Variability in modeled cloud feedback tied to differences in the climatological spatial pattern of clouds

Abstract

Despite the increasing sophistication of climate models, the amount of surface warming expected from a doubling of atmospheric CO $$_2$$ (equilibrium climate sensitivity) remains stubbornly uncertain, in part because of differences in how models simulate the change in global albedo due to clouds (the shortwave cloud feedback).

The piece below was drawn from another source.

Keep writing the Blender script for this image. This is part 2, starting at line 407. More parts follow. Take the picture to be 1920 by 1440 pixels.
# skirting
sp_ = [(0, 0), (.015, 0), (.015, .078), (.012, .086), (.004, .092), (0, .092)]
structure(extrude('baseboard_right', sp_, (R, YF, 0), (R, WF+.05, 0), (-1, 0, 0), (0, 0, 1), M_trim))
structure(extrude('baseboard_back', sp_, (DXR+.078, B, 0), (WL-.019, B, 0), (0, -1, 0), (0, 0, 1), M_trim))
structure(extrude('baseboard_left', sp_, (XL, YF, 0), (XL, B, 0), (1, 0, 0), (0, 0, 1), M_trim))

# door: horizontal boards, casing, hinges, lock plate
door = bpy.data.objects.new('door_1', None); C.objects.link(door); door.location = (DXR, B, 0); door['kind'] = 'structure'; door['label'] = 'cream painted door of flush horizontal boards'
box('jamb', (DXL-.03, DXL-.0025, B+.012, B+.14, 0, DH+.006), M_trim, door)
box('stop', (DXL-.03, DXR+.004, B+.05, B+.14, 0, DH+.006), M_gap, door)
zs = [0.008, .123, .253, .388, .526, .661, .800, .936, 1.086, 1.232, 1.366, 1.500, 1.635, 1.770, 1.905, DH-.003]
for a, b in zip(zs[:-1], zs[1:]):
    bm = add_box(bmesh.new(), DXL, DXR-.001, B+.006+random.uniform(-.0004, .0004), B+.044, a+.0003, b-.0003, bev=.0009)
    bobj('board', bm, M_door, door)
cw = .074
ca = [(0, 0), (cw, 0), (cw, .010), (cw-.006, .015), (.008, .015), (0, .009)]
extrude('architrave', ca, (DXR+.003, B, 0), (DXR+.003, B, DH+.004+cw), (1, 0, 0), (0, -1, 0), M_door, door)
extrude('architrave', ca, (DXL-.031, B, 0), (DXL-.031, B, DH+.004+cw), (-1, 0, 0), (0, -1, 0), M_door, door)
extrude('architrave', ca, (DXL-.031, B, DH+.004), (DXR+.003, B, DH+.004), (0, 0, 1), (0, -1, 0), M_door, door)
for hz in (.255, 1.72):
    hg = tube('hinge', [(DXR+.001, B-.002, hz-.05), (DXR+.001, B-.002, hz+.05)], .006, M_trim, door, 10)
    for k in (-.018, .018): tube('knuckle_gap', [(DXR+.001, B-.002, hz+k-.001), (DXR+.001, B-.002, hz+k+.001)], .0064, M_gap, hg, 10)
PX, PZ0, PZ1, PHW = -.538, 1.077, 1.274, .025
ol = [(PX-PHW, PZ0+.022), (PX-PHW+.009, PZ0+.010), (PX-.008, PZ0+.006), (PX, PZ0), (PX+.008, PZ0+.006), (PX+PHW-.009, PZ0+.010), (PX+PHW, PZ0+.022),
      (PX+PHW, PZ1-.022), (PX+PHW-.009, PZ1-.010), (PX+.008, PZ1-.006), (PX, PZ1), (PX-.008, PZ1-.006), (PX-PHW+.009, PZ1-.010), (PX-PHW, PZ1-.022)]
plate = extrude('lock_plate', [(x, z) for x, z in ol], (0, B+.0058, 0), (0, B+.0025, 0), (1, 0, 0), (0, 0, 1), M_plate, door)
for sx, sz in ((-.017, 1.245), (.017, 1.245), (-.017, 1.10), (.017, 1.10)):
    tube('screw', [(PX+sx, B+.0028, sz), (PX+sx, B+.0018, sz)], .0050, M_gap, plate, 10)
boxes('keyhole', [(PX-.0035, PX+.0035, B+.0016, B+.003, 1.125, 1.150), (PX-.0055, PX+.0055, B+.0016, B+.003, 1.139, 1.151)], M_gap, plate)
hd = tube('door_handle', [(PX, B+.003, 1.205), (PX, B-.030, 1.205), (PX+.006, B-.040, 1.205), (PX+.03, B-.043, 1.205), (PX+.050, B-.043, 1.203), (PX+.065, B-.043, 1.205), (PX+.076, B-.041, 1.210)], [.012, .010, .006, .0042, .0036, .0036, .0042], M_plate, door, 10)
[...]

Here, model differences in the shortwave cloud feedback are found to be closely related to the spatial pattern of the cloud contribution to albedo ( $$\alpha$$ ) in simulations of the current climate: high-feedback models exhibit lower (higher) $$\alpha$$ in regions of warm (cool) sea-surface temperatures, and therefore predict a larger reduction in global-mean $$\alpha$$ as temperatures rise and warm regions expand. The spatial pattern of $$\alpha$$ is found to be strongly predictive ( $$r=0.84$$ ) of a model’s global cloud feedback, with satellite observations indicating a most-likely value of $$0.58\pm 0.31$$ Wm $$^{-2}$$ K $$^{-1}$$ (90% confidence). This estimate is higher than the model-average cloud feedback of 0.43 Wm $$^{-2}$$ K $$^{-1}$$ , with half the range of uncertainty. The observational constraint on climate sensitivity is weaker but still significant, suggesting a likely value of 3.68 ± 1.30 K (90% confidence), which also favors the upper range of model estimates. These results suggest that uncertainty in model estimates of the global cloud feedback may be substantially reduced by ensuring a realistic distribution of clouds between regions of warm and cool SSTs in simulations of the current climate.